▸ **Challenge**
Print the listing that follows, character for character.

==============================

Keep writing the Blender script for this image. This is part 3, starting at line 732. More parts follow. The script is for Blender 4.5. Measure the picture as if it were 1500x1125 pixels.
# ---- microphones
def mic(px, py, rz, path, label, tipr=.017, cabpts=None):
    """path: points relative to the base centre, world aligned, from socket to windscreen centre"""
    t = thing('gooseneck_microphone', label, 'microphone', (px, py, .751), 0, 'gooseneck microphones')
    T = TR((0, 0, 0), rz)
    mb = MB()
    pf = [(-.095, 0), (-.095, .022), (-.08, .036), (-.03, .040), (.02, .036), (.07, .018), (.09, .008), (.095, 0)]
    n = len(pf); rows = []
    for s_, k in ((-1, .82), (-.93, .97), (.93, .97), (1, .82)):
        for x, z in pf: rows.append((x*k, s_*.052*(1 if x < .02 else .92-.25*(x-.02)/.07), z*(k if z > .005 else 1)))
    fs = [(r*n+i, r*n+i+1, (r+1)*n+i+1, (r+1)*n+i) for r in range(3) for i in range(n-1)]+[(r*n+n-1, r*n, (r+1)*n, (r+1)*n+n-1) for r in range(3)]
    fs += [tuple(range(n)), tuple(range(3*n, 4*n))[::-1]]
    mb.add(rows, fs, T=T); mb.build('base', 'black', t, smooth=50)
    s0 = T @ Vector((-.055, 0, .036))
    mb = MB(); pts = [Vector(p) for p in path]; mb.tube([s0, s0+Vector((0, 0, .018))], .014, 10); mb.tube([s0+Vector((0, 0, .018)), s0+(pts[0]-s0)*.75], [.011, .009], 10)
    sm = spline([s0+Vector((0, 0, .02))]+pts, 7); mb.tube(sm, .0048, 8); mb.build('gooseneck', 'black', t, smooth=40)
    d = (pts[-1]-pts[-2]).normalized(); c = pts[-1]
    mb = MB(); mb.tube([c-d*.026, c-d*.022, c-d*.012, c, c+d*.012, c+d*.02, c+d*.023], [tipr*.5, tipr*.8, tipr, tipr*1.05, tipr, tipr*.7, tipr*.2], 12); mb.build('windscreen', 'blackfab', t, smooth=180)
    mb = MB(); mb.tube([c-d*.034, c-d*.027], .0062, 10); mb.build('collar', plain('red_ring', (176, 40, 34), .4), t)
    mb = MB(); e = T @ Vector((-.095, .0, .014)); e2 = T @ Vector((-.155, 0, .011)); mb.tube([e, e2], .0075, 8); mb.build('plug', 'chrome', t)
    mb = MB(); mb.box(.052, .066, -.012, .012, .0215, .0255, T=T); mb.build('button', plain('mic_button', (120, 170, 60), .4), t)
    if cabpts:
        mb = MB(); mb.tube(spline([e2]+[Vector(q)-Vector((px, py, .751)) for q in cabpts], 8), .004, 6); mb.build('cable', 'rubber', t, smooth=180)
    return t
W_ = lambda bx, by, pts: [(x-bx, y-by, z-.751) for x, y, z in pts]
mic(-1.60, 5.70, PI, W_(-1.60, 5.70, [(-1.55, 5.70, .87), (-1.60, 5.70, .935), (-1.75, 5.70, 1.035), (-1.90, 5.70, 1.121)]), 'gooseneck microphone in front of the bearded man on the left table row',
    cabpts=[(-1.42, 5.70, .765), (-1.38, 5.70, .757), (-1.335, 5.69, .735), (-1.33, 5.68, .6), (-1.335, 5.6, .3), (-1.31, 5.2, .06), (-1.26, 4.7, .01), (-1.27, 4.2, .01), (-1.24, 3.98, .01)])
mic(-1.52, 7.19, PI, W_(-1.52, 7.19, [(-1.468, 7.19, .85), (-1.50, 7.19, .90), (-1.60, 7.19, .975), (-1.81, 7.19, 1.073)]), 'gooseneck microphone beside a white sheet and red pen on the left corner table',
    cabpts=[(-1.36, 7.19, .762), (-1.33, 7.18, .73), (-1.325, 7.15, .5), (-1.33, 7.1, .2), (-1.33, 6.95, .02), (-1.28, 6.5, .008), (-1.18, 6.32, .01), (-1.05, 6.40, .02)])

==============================

▸ **Result for this exercise**
Keep writing the Blender script for this image. This is part 3, starting at line 732. More parts follow. The script is for Blender 4.5. Measure the picture as if it were 1500x1125 pixels.
# ---- microphones
def mic(px, py, rz, path, label, tipr=.017, cabpts=None):
    """path: points relative to the base centre, world aligned, from socket to windscreen centre"""
    t = thing('gooseneck_microphone', label, 'microphone', (px, py, .751), 0, 'gooseneck microphones')
    T = TR((0, 0, 0), rz)
    mb = MB()
    pf = [(-.095, 0), (-.095, .022), (-.08, .036), (-.03, .040), (.02, .036), (.07, .018), (.09, .008), (.095, 0)]
    n = len(pf); rows = []
    for s_, k in ((-1, .82), (-.93, .97), (.93, .97), (1, .82)):
        for x, z in pf: rows.append((x*k, s_*.052*(1 if x < .02 else .92-.25*(x-.02)/.07), z*(k if z > .005 else 1)))
    fs = [(r*n+i, r*n+i+1, (r+1)*n+i+1, (r+1)*n+i) for r in range(3) for i in range(n-1)]+[(r*n+n-1, r*n, (r+1)*n, (r+1)*n+n-1) for r in range(3)]
    fs += [tuple(range(n)), tuple(range(3*n, 4*n))[::-1]]
    mb.add(rows, fs, T=T); mb.build('base', 'black', t, smooth=50)
    s0 = T @ Vector((-.055, 0, .036))
    mb = MB(); pts = [Vector(p) for p in path]; mb.tube([s0, s0+Vector((0, 0, .018))], .014, 10); mb.tube([s0+Vector((0, 0, .018)), s0+(pts[0]-s0)*.75], [.011, .009], 10)
    sm = spline([s0+Vector((0, 0, .02))]+pts, 7); mb.tube(sm, .0048, 8); mb.build('gooseneck', 'black', t, smooth=40)
    d = (pts[-1]-pts[-2]).normalized(); c = pts[-1]
    mb = MB(); mb.tube([c-d*.026, c-d*.022, c-d*.012, c, c+d*.012, c+d*.02, c+d*.023], [tipr*.5, tipr*.8, tipr, tipr*1.05, tipr, tipr*.7, tipr*.2], 12); mb.build('windscreen', 'blackfab', t, smooth=180)
    mb = MB(); mb.tube([c-d*.034, c-d*.027], .0062, 10); mb.build('collar', plain('red_ring', (176, 40, 34), .4), t)
    mb = MB(); e = T @ Vector((-.095, .0, .014)); e2 = T @ Vector((-.155, 0, .011)); mb.tube([e, e2], .0075, 8); mb.build('plug', 'chrome', t)
    mb = MB(); mb.box(.052, .066, -.012, .012, .0215, .0255, T=T); mb.build('button', plain('mic_button', (120, 170, 60), .4), t)
    if cabpts:
        mb = MB(); mb.tube(spline([e2]+[Vector(q)-Vector((px, py, .751)) for q in cabpts], 8), .004, 6); mb.build('cable', 'rubber', t, smooth=180)
    return t
W_ = lambda bx, by, pts: [(x-bx, y-by, z-.751) for x, y, z in pts]
mic(-1.60, 5.70, PI, W_(-1.60, 5.70, [(-1.55, 5.70, .87), (-1.60, 5.70, .935), (-1.75, 5.70, 1.035), (-1.90, 5.70, 1.121)]), 'gooseneck microphone in front of the bearded man on the left table row',
    cabpts=[(-1.42, 5.70, .765), (-1.38, 5.70, .757), (-1.335, 5.69, .735), (-1.33, 5.68, .6), (-1.335, 5.6, .3), (-1.31, 5.2, .06), (-1.26, 4.7, .01), (-1.27, 4.2, .01), (-1.24, 3.98, .01)])
mic(-1.52, 7.19, PI, W_(-1.52, 7.19, [(-1.468, 7.19, .85), (-1.50, 7.19, .90), (-1.60, 7.19, .975), (-1.81, 7.19, 1.073)]), 'gooseneck microphone beside a white sheet and red pen on the left corner table',
    cabpts=[(-1.36, 7.19, .762), (-1.33, 7.18, .73), (-1.325, 7.15, .5), (-1.33, 7.1, .2), (-1.33, 6.95, .02), (-1.28, 6.5, .008), (-1.18, 6.32, .01), (-1.05, 6.40, .02)])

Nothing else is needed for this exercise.